Still, the most action-packed was the end of the activity when Nick stated that both above-mentioned words were from his imagination and they actually did not exist. It came as a shock as I had almost already memorized these absolutely useless words. Anyway, it means that Nick's lesson was efficient.
At the end, we were made to give the meaning of the words and check understanding with CCQs.

Lunch break arrived, 1 hour before my lesson. Well, basically an hour and 40 minutes because I was supposed to be the second this time, but still although I had prepared lesson plan, cover and Language Analysis and handed it in before 9am, I had not written scripts for myself, so I had to do in during the break. Anyway, half an hour rushed and it appeared that I had only 30 minutes to jot down exactly what I was doing. I was specially concerned about giving instructions and using appropriate language as these were my main aims for today. I managed to finalise this on time.

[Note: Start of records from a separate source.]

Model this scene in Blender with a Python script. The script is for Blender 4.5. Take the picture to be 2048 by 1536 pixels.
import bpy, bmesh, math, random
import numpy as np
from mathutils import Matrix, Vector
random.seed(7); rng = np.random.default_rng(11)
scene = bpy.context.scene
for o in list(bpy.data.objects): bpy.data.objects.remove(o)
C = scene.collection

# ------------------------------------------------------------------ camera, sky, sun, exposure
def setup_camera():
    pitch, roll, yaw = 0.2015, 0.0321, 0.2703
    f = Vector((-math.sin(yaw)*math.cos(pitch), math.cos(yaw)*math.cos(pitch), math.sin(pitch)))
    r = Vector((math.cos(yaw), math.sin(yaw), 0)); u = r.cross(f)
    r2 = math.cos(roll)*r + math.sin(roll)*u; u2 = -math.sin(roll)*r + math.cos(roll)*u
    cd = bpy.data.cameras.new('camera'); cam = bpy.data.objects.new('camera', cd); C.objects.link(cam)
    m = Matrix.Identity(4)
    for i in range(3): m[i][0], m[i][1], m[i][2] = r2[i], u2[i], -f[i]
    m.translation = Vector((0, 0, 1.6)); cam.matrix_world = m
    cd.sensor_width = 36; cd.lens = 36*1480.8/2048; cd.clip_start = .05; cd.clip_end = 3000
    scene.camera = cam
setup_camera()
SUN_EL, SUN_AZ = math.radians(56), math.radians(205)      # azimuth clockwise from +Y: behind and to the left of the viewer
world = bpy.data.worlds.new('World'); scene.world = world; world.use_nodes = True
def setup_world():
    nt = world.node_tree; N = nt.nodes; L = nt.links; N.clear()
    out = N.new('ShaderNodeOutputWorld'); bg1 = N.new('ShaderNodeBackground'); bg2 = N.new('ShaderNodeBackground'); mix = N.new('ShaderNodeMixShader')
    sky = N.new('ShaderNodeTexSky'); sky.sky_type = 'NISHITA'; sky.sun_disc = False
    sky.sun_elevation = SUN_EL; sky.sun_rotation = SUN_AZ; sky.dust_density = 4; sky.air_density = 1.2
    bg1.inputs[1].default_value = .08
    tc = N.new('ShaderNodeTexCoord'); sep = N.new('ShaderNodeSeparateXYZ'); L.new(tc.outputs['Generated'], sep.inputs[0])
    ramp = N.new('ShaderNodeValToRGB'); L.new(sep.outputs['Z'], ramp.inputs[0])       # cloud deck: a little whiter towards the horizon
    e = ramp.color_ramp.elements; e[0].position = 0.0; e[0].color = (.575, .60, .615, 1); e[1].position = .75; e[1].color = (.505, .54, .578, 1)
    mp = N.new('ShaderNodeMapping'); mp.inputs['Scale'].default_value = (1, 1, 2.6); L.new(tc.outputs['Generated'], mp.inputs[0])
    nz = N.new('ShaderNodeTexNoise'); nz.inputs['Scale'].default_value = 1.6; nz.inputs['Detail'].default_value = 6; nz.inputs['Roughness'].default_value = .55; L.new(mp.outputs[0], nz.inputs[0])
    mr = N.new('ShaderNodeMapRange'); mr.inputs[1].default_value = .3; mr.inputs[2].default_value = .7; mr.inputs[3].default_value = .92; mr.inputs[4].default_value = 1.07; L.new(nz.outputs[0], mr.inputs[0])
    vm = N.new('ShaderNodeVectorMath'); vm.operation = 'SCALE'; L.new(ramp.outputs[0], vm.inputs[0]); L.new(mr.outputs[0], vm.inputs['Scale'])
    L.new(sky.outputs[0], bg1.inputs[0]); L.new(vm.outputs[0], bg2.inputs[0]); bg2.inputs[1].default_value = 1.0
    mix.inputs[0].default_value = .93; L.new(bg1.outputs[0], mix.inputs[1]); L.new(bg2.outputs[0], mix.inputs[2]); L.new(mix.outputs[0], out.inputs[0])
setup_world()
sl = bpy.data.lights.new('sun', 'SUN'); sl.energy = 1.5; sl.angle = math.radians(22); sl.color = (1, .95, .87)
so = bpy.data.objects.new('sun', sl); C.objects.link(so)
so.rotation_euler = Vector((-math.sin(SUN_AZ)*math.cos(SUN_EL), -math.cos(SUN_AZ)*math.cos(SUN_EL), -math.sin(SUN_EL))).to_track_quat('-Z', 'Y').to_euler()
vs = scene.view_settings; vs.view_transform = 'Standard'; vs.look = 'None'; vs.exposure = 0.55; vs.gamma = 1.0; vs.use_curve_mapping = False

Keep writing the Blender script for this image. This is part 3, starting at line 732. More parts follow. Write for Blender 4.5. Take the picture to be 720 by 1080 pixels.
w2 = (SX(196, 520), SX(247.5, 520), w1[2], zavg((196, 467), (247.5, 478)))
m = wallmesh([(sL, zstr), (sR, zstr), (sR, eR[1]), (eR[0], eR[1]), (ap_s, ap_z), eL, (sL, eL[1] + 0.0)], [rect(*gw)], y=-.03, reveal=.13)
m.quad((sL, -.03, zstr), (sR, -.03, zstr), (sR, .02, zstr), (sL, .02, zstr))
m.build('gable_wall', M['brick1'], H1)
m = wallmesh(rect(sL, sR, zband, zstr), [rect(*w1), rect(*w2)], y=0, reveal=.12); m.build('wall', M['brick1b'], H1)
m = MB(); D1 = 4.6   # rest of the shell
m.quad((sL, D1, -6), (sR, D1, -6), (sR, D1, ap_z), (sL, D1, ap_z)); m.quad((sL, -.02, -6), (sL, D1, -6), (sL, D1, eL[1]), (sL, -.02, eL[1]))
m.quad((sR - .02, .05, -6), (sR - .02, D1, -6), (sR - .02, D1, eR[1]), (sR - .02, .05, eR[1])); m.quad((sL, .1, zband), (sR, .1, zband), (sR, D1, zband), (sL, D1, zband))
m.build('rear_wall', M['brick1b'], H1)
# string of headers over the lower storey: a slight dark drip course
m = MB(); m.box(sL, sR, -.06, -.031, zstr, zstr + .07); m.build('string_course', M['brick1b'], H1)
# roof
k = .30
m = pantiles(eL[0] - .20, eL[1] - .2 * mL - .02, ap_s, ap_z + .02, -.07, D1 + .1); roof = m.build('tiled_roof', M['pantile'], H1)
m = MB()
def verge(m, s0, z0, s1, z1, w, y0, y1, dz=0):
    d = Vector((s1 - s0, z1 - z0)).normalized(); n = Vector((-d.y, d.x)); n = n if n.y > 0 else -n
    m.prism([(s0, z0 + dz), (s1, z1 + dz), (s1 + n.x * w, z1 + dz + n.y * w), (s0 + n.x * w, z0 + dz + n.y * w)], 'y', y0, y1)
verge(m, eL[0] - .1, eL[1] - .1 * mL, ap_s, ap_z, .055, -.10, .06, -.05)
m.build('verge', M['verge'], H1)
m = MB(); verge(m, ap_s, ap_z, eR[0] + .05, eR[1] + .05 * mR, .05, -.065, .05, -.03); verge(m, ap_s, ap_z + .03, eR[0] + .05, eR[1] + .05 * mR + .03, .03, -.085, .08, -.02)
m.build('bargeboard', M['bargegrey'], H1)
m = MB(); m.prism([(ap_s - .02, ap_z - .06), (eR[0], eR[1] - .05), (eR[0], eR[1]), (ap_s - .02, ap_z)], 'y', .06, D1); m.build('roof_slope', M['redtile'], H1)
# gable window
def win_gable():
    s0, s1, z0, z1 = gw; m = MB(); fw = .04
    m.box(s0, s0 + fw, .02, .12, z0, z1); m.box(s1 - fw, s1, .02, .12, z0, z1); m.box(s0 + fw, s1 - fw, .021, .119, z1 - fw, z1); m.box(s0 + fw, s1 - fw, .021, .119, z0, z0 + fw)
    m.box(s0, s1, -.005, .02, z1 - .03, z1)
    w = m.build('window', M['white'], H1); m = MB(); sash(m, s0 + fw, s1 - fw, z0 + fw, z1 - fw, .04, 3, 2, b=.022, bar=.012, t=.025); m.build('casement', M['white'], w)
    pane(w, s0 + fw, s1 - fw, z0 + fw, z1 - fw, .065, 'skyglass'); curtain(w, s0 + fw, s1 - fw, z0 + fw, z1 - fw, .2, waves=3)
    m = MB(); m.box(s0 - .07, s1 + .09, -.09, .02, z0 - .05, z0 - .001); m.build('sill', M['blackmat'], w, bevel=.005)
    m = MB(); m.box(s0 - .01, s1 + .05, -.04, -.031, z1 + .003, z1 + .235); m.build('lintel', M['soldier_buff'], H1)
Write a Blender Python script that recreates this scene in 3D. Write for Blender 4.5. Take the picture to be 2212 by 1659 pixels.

The lesson itself went smoothly, the Ss seemed to be engaged and interested in the activities. And again, straight after it finished, I became even more nervous about the feedback. During the session, Nick pasted some positive and negative feedback on the boards and asked us to identify our strengths and weaknesses. Then, he gave us comments individually and I found out that he liked my lesson so much, he hardly had any remark to make. This time, I have to focus more on eliciting the instruction and also jotting down some noted while monitoring.

I am more than happy and excited but at the same time I feel very concerned about the fact that I have more responsibility and it will add up as time goes by. For Monday, we also have to prepare the first assignment (+I have to deliver my third lesson). Tough weekend it approaching I guess.